Stranger things have happened. Like, for instance, the dinner I had during Kentucky Derby week with Charles Whittingham, in the company of Peggy Whittingham, widow of the late Charlie Whittingham.

Don't panic. This was not a case of resurrection, reincarnation, or too much Cuervo Gold. This was Charles Whittingham of the Chicago Whittinghams, now living in Connecticut, and the retired publisher of both Fortune and Life magazines.

What are the odds? Sure, we've all met the lesser half of name doubles before. But in this entry of Whittingham, there was no weaker link. They had never heard of each other because they were busy making history in their own competitive worlds.

Charles Whittingham (Peggy calls him Chuck) became a racing fan at the 1986 Derby, his first, when he attended with colleagues from Fortune. Upon scanning the entries for the big one, he was stunned to find that one of them was trained by a guy named Charles Whittingham.

"So I had to bet, of course," Chuck Whittingham said. "Ferdinand paid $37.40, and I made a lot of money."

The imagination soars. What could be "a lot of money" to the man who put together the Fortune 500? Better yet, the Whittinghams connected. The following winter, Chuck Whittingham and his wife were the guests of Charlie and Peggy Whittingham in California, where of course they went to the races.

"We saw Charlie win a stakes race, when he beat a horse trained by his son," Chuck Whittingham recalled. It was the 1987 Arcadia Handicap, in which Thrill Show defeated Skywalker, trained by Michael Whittingham.

"After the race, Charlie turned to me and said, 'You're good luck, Whittingham.' "

The Whittinghams - all four of them - met from time to time through the ensuing years, primarily when Charlie and Peggy followed a horse to New York. They lost direct touch, then Charlie died. Peggy picks up the story from there.

"Last year, a friend of ours was reading the Seabiscuit book on an airplane," she said. "He struck up a conversation about racing with the man sitting in the next seat. It was Chuck. At one point our friend mentioned he knew Charlie Whittingham."

Information was exchanged. Chuck Whittingham, recently widowed, asked Peggy's friend to put them in touch. Not long after that, the phone rang one day in California.
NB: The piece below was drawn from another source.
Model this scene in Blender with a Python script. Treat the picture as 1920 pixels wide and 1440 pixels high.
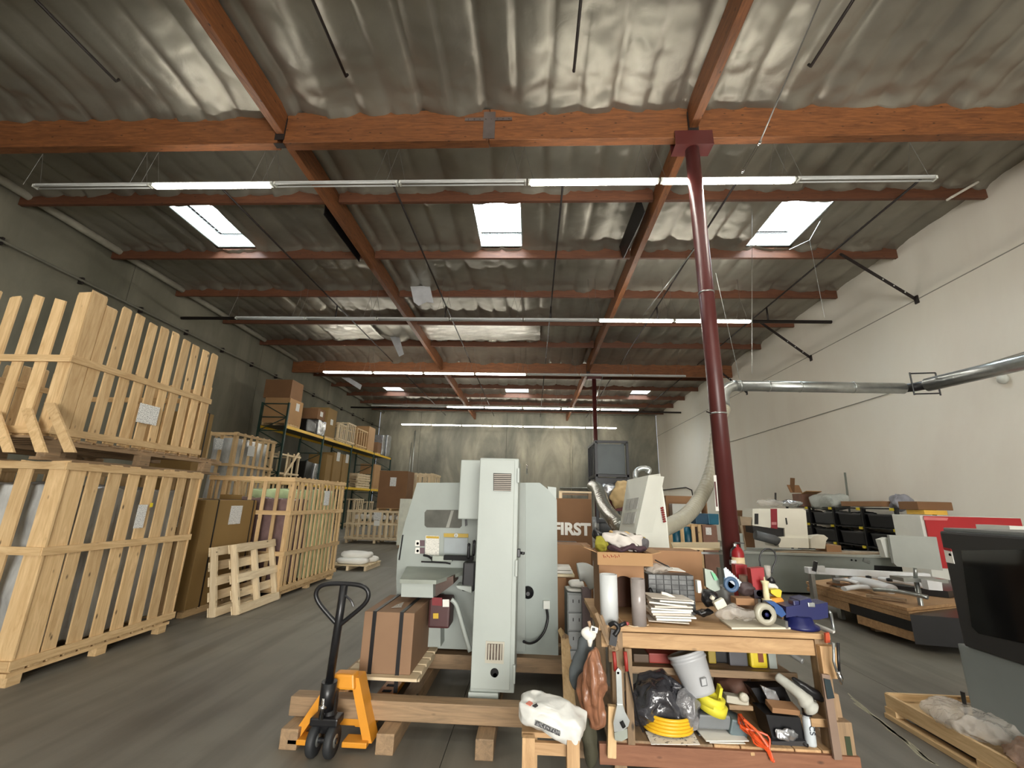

Peggy's granddaughter answered.

"There's some nut on the phone," she said. "He says his name is Charles Whittingham." They met for lunch in New York, then with friends at the Derby.

"We're just friends," Peggy insisted, with a twinkle in her eye. "Separate rooms."

For the first time since the death of her husband, Peggy Whittingham will be at Hollywood Park to award the trophy to the winner of the Whittingham Memorial. As for this other Charles Whittingham, he seems to be a classy guy. But how many times did he win the Californian?